God’s mission in the world is to reconcile all things to God’s self. It’s to return us to one-ness with God and with one another. To engage God’s mission is to live into our Baptismal Covenant by joining God in that reconciling work, whether that be in our faith communities, in relationship with others, or in our neighborhoods.
Jesus taught about the kingdom of God: the prophets’ vision of shalom, where the powerful and the powerless can imagine and enact a just world together. In our time, prophetic voices such as the Rev. Dr.

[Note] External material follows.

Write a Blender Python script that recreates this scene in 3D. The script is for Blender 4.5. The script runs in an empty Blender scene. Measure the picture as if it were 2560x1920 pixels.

Martin Luther King, Jr. and others used the language of Beloved Community to describe the experience of God’s kingdom in our lives today: moments of reconciliation and joy that break in and rebuke our racial and social divisions. “Beloved Community” was new language in the 1960s for what Christianity has held for almost 2,000 years – the ever-inbreaking-but-as-yet-not-fully-realized Reign of God.
The Way of Love is a rule of life – a set of practices that we can engage in on a daily basis – meant to re-orient us towards God. As we are continually reminded to turn towards God, dwell in scripture and live a life of service, we are set along the track that leads us towards engaging God’s mission by opening our eyes God in us, others and in the world, and creating beloved community by acting on the movements, call and promptings of the Holy Spirit
Presiding Bishop of the Episcopal Church, Michael Curry, issued an invitation to “return to the ancient pathways and Rules of Life that followers of Jesus have observed for centuries.” Creating beloved community includes a re-centering of ourselves to be open to where God is calling us. These practices help center and ground us and live into beloved community.